El próximo viernes 30 de noviembre se encienden las luces de Navidad en Málaga. Además de contar con el beneplácito de la ciudadanía malagueña, que acude a la calle Larios (epicentro del festín lumínico) para disfrutar del espectáculo combinado de luces y música, parece ser que se ha convertido en un reclamo turístico excelente, que apuntala la oferta de ocio invernal -a falta de playa, inventamos un mar de luces- para quienes nos visitan. Es, desde luego, sorprendente pasar a última hora de la tarde por la calle más emblemática de nuestra ciudad y contemplar no la bóveda con miles de bombillas, sino el inmenso gentío que espera ilusionado el momento en que cada día se encienden los circuitos y se inicia la música. Cientos, miles de personas que, móvil en mano, participan de una celebración colectiva para todas las edades y nacionalidades.

No estoy en contra (la verdad sea dicha, tampoco a favor) de este despliegue de luz, color y sonido y tengo clarísimo que es algo que gusta y que en tiempos tan globales e instantáneos como los que vivimos es lo que seguramente hay que hacer. Me limito a recordar con nostalgia la iluminación navideña de hace unos años, que alegraba la vista sin aturdirla y acompañaba sin querer ser protagonista; una especie de románico eléctrico, de figuras simples compuestas por bombillazas y alambre, con un escueto «Feliz Navidad».Un subrayado de luz para uno de los meses con menos horas de sol y que, por supuesto, se montaba en diciembre, no en el último día de noviembre.

También recuerdo cómo empezaba este mes, con el Día de Todos los Santos, ahora rescoldo que se va apagando y sustituido por el bullicio carnavalesco (pero ¿eso no es en febrero?) de Halloween. En muchas casas ya no arden mariposas de la marca San Juan Bosco, que en mi barrio vendía David en su colmado infinito; de ellas siempre me alucinó que la parte que protegía la velita estaba hecha con trocitos circulares de naipes reciclados, lo que daba como resultado un curioso encuentro entre lo sagrado y lo canalla. Imagino que tampoco se toman castañas asadas o tostadas, huesos de santo y anís; celebramos la muerte como si fuera un personaje literario y olvidamos traer a nuestra memoria a quienes no están y siguen en nuestro corazón, cada vez más deslumbrados por las luces y las prisas.

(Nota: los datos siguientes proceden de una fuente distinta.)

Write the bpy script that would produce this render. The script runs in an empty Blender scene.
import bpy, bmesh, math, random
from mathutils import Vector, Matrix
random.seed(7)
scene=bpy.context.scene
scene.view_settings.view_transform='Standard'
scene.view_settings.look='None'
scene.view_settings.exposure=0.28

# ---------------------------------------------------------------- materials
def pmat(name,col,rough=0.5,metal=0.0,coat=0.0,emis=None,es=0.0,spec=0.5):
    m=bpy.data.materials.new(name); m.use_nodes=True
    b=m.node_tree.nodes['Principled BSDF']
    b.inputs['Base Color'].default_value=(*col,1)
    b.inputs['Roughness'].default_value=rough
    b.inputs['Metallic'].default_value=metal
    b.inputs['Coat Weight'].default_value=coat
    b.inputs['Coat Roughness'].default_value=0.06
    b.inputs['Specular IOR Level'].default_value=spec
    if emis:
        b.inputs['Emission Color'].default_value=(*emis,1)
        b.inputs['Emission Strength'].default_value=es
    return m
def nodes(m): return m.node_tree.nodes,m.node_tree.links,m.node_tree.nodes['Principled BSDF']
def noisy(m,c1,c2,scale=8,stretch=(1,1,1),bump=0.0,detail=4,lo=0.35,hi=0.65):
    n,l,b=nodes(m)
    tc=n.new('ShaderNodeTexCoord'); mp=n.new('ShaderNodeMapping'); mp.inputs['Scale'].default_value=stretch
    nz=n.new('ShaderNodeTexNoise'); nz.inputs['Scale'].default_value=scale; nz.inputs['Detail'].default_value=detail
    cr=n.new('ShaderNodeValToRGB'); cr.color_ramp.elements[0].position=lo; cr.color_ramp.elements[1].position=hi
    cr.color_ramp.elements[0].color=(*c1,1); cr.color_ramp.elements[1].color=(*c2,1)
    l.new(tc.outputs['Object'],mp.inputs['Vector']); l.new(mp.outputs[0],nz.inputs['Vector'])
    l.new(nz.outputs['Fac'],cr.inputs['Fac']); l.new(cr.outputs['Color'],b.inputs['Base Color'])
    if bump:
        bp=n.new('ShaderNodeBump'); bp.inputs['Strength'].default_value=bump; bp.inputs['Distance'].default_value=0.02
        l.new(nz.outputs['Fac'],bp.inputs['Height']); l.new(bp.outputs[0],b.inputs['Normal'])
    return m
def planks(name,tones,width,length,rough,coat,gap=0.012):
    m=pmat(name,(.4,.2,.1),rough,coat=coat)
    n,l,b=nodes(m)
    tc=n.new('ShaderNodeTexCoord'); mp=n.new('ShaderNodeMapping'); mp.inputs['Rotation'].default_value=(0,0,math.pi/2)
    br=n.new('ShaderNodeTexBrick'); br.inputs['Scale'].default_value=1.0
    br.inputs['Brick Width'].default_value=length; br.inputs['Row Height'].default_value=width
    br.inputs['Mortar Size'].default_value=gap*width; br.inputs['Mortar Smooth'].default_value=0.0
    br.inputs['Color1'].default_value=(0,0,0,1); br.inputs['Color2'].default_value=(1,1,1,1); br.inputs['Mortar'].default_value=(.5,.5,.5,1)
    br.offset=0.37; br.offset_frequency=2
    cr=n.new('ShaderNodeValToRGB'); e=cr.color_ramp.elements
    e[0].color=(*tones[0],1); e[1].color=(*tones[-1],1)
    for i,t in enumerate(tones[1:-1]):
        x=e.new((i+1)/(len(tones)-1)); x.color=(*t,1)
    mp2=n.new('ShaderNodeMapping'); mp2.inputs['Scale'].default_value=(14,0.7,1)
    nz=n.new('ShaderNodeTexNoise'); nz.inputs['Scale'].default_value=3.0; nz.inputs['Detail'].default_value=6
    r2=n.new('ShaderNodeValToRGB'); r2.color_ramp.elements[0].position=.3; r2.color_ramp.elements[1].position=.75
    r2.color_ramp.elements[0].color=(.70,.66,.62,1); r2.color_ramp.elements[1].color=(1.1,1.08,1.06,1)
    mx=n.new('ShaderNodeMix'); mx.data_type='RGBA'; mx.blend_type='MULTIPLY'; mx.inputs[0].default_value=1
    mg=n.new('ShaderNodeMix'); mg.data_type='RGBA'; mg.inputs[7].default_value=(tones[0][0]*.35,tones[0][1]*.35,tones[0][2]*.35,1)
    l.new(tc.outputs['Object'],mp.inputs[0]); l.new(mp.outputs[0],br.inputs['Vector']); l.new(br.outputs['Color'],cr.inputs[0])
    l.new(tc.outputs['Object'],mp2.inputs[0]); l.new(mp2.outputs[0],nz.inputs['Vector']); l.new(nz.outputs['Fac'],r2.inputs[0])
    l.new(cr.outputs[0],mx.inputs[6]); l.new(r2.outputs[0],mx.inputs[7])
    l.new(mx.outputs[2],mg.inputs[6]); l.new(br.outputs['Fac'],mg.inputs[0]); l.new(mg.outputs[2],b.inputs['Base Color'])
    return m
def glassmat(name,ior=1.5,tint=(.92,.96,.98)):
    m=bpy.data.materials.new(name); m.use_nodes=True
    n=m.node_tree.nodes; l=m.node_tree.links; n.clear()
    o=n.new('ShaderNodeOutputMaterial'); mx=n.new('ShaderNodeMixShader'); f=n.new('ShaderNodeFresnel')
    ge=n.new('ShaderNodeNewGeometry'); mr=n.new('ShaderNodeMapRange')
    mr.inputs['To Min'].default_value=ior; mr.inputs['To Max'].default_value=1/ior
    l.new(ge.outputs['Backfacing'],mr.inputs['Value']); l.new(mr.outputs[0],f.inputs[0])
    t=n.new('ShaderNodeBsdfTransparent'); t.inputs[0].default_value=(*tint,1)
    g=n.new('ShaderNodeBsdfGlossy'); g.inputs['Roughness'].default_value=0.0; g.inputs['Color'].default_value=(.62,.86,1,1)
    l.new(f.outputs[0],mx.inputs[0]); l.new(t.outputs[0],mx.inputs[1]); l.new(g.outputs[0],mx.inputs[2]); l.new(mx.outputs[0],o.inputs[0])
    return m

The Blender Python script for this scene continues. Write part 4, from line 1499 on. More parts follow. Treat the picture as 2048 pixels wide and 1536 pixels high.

Porque noviembre, antaño mes oscuro y deprimente, de días mojados y tristes, envuelto en niebla y resfriados, ahora empieza con una fiesta de sustos y chuches y culmina con la iluminación navideña. Y si faltaba algo, nos hemos traído también las compras navideñas a este mes soso y austero y así tenemos el Black Friday omnipresente en escaparates, anuncios de radio y televisión, prensa y cualquier soporte al que dirijamos nuestra mirada. Sin entrar en que la inmensa mayoría de las ofertas de este día -bueno, en realidad es una semana interminable- son insulsas o engañosas, la necesidad de multiplicar el consumo puede ser algo conveniente para las empresas, que así eliminan stock y vacían almacenes antes de las fiestas que se avecinan, pero creo que tanto sobreestímulo, tantísima hiperpercepción de la alegría y el buen rollo en un mes tradicionalmente destinado a estar de bajona es contraproducente. Noviembre era un tránsito melancólico hacia las navidades, a hacernos conscientes de que la vida es un compendio de muchas cosas y de que también es necesario que la tristeza tenga su hueco, porque si no sale, se nos va a quedar dentro.

Sé que os vais, sombras de noviembre: el mundo ya no tiene interés en escucharos, en estremecerse ante esa parte de la verdad que contáis. El silencio no se ilumina, la quietud no se vende, con lo cual no tienen sentido en esta pantalla descomunal en la que se está convirtiendo nuestra existencia. Desde estas líneas, brindo por vosotras, seres de lágrimas y penas, por esos días de hojas caídas y suelo embarrado que antes os pertenecían y ahora son el reino feliz de esa empresa que bate récords de ventas en el Black Friday y cuyo logo -paradojas que tienen las cosas- es una sonrisa.

Adiós, sombras de noviembre. Espero que esta despedida sea la promesa de un reencuentro. Porque nunca se sabe cuándo nos vais a hacer falta.